Now that the Fed interest rate - the rate that Fed loans its money to failing banks like Citibank - has been cut to 2.25%, wonder how the banks which own the Fed are going to make any money?

On the other hand if the Fed refuses to lower interest rate drastically, then the NY stock markets will crash and along with that the US economy.

So the banks behind the Fed cannot just pretend nothing is happening nor keep reaffirming "no bailout" for their troubled fellow-banks.

So you see, these banks actually created the subprime crisis and it is only karma that they have to eventually pay for it.

This even though in all likelihood they are the ones which ordered the PAP govt, their running dog, to use our taxpayers' money and cpf savings to foot the bill in the beginning.

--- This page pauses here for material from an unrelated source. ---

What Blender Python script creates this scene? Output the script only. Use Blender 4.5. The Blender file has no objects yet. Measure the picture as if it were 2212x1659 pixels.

These banks behind Fed run the world from the comfort of their armchairs, engineering financial crisis after crisis, and always assuming on the role of savior of the last resort.

They will pay for it all.

Anonymous said...

Lowering the interest rate is just delaying the inevitable. Some experts are now saying that JP Morgan overpaid when they bought Bear Stearns at US$2 a share because the shares are practically worthless.